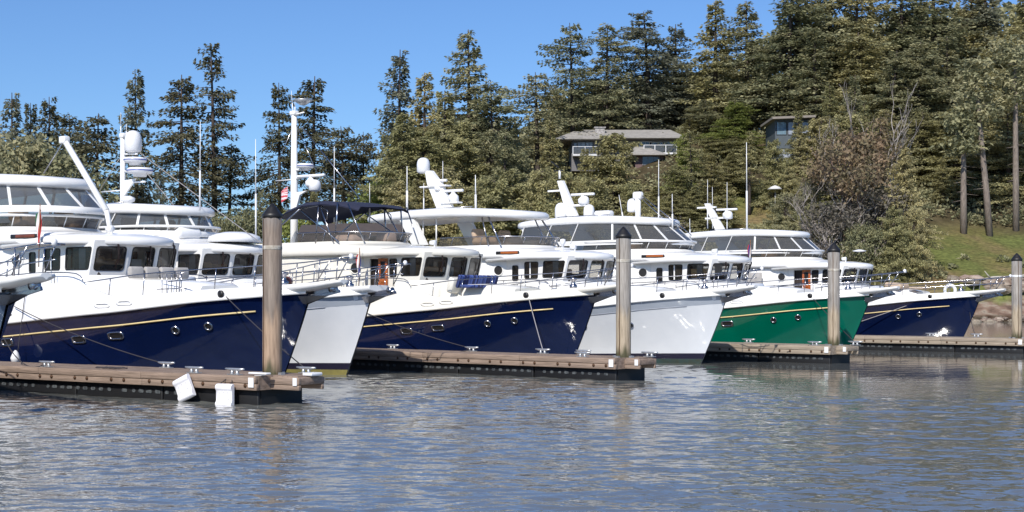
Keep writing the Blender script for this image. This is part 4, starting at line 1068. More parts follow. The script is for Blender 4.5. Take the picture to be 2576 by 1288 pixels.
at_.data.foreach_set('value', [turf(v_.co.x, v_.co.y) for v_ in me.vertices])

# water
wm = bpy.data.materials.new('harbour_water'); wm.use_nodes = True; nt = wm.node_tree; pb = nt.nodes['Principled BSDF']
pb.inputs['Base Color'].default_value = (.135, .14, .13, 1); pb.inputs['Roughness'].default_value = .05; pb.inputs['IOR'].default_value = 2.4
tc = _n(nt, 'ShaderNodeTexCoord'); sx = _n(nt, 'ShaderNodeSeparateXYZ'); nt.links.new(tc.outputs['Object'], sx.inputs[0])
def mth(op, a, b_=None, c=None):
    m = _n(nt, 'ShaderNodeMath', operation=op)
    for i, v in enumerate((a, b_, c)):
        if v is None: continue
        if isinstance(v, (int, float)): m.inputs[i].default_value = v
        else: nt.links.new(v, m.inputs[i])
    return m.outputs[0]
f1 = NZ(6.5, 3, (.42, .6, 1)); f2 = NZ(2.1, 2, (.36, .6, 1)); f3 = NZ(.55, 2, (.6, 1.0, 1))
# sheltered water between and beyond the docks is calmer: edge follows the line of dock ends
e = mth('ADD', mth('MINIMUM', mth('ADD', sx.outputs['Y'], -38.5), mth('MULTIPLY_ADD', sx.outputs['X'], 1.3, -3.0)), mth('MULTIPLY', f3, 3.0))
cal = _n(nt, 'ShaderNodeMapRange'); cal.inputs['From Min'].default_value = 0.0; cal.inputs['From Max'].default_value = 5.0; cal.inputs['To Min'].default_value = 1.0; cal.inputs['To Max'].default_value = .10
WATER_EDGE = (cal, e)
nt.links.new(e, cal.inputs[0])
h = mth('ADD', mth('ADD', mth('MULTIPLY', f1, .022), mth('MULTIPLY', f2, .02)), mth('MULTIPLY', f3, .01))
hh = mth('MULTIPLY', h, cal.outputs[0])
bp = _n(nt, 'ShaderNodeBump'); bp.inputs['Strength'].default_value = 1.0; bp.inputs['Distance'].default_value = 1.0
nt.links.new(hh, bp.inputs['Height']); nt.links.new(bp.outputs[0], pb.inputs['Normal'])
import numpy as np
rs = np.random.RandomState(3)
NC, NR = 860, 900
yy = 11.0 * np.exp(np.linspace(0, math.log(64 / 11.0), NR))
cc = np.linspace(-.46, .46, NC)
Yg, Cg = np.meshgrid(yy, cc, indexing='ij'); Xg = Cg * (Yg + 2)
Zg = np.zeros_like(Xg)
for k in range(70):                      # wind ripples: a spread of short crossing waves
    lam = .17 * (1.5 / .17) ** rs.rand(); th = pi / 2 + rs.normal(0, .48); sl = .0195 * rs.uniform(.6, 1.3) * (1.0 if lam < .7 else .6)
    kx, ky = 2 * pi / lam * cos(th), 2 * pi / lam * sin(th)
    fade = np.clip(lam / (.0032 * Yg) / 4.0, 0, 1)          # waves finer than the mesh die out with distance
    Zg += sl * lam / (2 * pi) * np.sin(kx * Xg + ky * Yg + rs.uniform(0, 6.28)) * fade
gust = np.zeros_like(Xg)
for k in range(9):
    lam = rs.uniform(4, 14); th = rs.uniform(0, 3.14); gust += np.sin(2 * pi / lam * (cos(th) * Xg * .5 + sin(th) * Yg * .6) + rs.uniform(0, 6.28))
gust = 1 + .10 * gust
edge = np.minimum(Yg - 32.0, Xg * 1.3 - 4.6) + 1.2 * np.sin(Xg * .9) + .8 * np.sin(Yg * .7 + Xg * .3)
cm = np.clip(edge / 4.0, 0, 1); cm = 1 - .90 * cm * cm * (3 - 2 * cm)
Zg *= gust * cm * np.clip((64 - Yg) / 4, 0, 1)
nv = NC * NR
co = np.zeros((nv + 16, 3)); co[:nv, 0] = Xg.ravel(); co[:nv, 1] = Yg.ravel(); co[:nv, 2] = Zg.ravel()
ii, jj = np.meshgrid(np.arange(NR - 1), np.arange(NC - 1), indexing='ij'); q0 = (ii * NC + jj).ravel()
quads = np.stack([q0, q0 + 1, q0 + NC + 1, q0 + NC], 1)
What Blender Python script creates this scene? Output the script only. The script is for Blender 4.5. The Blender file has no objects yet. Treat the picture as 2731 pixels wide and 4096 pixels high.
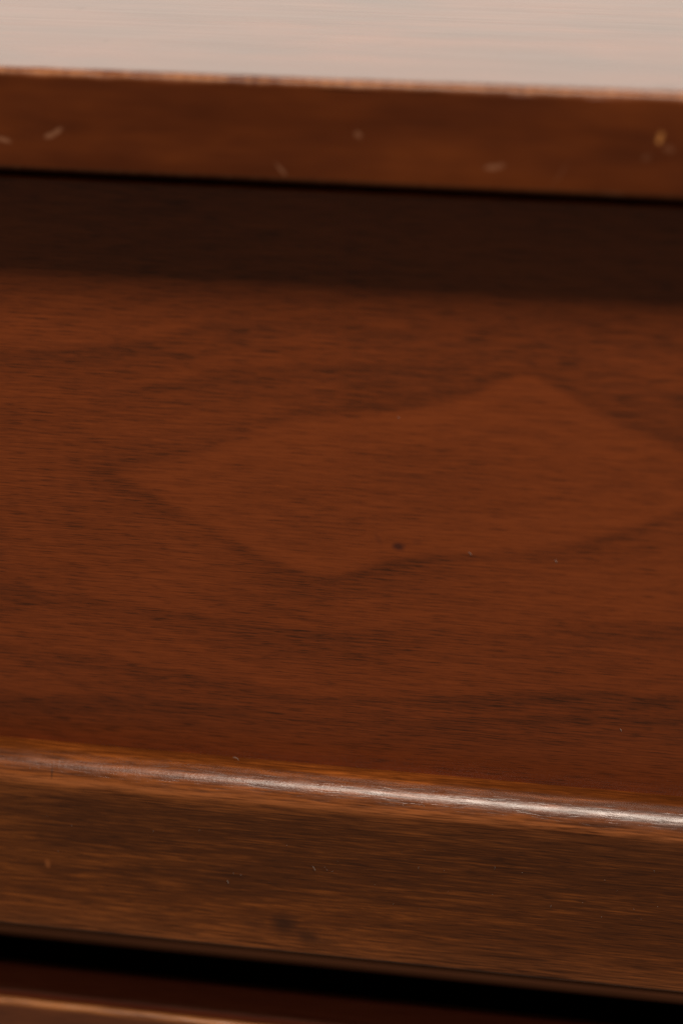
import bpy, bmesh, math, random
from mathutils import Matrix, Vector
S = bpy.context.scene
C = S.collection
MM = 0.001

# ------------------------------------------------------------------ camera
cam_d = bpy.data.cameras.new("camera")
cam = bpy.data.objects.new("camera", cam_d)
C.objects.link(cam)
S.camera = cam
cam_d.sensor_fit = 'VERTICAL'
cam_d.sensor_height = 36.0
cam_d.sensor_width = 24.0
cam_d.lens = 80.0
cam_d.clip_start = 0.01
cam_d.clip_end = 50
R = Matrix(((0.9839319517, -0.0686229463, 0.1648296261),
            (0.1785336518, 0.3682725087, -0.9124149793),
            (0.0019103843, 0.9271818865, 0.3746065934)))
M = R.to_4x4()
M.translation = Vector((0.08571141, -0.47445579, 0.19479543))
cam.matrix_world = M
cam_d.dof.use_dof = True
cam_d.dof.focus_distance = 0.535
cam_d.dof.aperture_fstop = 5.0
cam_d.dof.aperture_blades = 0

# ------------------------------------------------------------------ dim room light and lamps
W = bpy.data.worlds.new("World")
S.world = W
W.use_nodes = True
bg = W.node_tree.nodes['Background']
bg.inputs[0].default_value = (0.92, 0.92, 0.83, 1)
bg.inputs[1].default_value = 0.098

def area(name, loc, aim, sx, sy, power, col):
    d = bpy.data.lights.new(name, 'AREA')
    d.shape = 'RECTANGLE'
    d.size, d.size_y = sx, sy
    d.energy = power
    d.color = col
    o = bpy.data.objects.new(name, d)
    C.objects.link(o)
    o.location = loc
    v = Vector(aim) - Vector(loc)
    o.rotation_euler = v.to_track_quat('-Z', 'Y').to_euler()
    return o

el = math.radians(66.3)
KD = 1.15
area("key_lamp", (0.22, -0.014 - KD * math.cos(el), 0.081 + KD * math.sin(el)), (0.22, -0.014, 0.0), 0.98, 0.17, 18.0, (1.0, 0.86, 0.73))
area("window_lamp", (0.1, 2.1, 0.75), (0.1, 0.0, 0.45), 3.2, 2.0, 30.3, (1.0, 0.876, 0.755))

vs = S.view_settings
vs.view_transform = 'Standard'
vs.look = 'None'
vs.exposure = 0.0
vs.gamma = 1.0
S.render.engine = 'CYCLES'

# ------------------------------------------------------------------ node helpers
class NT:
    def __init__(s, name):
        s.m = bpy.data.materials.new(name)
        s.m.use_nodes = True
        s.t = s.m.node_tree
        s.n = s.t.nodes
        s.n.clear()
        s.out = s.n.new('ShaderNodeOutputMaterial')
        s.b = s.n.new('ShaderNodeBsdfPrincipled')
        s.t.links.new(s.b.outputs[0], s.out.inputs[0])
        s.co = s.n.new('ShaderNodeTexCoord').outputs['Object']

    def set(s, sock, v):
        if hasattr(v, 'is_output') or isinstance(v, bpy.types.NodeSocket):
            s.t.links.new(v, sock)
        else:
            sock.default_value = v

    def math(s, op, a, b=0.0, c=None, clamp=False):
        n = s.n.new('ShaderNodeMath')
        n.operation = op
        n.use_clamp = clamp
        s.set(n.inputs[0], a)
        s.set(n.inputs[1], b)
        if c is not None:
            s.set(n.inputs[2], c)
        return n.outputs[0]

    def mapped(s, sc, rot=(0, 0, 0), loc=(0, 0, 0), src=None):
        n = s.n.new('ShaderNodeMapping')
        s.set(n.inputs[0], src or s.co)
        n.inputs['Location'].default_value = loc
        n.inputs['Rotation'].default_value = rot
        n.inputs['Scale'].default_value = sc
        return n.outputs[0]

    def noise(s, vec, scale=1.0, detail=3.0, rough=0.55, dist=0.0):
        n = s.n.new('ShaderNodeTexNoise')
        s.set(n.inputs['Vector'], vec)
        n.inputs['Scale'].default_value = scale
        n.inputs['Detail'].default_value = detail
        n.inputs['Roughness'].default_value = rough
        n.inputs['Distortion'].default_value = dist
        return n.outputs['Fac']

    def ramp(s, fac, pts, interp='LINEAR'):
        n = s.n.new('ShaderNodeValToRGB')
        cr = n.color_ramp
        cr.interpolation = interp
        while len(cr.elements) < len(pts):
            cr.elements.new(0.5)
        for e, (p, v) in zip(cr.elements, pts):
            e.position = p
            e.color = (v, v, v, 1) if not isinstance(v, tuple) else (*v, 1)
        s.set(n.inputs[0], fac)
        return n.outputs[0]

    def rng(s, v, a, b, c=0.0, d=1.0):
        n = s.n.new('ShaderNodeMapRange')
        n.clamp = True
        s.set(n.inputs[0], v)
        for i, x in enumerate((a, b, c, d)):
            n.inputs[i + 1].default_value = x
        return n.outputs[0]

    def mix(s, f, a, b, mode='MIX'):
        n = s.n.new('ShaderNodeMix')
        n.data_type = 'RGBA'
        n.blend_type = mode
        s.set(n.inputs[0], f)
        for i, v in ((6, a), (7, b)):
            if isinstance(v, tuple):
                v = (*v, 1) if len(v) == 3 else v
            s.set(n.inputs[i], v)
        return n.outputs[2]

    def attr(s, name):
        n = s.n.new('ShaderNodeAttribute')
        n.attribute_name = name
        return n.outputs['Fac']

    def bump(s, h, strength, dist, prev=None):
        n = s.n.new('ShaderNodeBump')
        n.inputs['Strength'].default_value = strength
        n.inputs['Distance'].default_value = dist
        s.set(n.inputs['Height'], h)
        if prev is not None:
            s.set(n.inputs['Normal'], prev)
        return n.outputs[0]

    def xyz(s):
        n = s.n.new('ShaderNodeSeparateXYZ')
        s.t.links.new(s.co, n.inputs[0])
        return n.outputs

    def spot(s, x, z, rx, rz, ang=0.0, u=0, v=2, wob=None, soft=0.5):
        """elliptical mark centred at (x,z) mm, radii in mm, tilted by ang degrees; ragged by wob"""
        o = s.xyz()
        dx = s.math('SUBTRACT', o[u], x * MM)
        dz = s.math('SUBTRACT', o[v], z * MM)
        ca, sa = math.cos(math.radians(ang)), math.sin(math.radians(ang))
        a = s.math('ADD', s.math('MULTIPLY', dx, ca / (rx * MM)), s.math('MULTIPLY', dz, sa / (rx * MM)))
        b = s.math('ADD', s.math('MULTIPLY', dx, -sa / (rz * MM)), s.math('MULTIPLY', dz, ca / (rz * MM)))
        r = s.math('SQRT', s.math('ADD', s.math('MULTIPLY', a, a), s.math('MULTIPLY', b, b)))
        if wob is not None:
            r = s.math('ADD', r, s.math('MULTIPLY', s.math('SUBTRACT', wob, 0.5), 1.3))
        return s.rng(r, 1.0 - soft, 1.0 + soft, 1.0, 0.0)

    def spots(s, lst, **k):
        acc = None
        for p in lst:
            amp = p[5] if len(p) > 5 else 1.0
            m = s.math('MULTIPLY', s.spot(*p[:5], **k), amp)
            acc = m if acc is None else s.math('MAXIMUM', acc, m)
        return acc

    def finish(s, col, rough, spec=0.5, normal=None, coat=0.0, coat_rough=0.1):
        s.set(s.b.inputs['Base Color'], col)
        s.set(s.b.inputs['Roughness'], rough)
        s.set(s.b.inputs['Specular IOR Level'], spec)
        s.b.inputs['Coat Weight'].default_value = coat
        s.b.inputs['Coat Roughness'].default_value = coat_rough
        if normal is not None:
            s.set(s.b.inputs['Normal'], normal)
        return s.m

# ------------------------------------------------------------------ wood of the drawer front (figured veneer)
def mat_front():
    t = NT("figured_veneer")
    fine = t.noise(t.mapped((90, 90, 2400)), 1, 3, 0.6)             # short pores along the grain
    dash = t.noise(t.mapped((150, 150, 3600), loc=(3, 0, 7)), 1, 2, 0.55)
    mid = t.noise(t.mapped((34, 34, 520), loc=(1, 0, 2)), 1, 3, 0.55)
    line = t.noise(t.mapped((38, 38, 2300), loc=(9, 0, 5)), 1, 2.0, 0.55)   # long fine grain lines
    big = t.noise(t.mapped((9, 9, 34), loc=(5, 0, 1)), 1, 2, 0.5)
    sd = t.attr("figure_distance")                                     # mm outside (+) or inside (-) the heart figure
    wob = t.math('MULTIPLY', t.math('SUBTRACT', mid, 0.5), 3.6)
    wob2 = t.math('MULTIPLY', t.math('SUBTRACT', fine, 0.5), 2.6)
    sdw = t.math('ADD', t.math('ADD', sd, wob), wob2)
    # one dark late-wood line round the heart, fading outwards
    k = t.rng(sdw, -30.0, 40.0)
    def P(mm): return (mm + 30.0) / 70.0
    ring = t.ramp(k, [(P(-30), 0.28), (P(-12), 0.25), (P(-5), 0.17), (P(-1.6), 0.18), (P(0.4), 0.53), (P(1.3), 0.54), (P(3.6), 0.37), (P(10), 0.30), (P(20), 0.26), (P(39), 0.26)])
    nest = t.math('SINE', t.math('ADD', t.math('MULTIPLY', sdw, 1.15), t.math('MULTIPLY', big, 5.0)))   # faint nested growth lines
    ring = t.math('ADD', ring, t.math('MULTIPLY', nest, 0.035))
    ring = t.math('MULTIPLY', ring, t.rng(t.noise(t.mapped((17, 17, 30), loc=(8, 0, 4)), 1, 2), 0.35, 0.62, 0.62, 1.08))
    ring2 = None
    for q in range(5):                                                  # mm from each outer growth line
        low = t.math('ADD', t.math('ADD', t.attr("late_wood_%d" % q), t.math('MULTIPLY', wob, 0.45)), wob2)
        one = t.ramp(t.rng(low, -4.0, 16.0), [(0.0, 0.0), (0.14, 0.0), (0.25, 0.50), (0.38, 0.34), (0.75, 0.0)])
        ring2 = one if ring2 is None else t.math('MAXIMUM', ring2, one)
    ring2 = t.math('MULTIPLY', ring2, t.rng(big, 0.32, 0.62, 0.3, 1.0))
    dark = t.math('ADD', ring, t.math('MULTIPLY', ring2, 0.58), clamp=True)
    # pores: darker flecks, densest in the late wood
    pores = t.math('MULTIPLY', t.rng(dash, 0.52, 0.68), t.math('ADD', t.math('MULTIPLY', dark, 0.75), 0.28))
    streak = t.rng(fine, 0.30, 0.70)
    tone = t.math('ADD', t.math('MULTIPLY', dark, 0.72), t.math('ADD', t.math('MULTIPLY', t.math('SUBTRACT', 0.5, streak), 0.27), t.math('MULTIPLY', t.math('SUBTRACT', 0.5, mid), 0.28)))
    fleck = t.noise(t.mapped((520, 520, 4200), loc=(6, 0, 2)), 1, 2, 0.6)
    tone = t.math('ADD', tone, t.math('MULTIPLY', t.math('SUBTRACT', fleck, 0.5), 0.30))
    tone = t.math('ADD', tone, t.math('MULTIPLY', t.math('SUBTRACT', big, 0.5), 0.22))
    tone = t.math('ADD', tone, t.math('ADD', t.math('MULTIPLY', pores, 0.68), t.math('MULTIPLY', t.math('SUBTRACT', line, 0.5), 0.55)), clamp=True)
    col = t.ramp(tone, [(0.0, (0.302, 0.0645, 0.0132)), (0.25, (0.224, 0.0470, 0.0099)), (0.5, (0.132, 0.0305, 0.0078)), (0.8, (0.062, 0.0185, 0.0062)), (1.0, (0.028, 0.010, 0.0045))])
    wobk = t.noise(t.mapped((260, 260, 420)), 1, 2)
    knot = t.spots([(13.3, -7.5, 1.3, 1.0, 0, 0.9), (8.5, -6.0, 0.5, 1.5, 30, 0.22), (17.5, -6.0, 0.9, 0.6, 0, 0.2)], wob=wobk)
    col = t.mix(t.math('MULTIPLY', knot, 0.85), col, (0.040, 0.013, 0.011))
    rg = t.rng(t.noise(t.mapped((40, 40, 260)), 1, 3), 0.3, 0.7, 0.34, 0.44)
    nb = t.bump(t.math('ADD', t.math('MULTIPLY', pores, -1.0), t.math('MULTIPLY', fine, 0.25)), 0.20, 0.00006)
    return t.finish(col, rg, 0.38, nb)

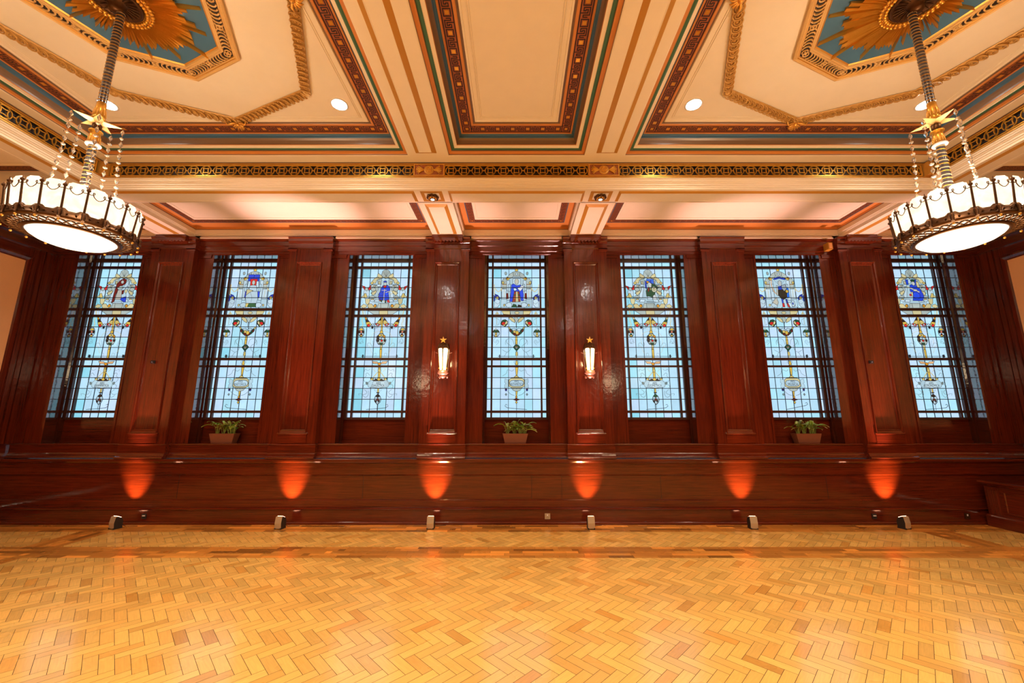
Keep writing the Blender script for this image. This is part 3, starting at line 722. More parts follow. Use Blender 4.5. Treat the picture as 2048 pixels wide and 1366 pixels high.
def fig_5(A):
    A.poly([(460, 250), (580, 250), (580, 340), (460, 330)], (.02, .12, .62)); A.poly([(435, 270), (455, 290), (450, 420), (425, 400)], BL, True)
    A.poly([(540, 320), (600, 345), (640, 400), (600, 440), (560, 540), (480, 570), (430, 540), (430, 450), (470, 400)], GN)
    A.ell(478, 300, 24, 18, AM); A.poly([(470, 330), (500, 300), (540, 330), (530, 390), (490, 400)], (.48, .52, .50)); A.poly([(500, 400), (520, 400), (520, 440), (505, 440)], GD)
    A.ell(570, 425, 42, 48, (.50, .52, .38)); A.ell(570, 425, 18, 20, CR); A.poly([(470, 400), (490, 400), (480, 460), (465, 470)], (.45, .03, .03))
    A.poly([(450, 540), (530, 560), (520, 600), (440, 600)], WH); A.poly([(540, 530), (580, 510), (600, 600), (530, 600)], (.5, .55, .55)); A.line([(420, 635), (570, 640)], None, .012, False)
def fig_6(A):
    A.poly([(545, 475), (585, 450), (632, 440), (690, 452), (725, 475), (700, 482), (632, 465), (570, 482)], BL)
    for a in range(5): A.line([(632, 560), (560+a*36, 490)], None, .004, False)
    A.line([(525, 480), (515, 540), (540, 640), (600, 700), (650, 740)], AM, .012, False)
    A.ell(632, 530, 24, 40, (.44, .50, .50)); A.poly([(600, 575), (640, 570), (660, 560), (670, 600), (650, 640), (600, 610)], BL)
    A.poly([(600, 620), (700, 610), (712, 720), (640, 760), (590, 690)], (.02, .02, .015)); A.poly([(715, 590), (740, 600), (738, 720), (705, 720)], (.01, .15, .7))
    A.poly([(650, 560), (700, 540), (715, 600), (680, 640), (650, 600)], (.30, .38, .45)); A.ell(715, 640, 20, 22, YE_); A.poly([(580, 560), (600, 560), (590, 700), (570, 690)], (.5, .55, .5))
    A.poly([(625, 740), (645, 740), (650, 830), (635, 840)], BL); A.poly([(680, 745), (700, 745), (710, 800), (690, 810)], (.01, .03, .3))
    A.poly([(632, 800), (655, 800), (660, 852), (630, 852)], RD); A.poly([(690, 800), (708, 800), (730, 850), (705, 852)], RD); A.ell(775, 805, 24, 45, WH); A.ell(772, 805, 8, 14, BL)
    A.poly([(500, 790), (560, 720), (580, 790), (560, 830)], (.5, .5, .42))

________

**WHAT YOU WILL DO:** Starting at the top of the listing above, please restate word for word each line up to and including the one that holds "at_.data.foreach_set('value', [turf(v_.co.x, v_.co.y)", omitting every image.

**RESPONSE TO THIS EXERCISE:**
Keep writing the Blender script for this image. This is part 4, starting at line 1068. More parts follow. The script is for Blender 4.5. Take the picture to be 2576 by 1288 pixels.
at_.data.foreach_set('value', [turf(v_.co.x, v_.co.y) for v_ in me.vertices])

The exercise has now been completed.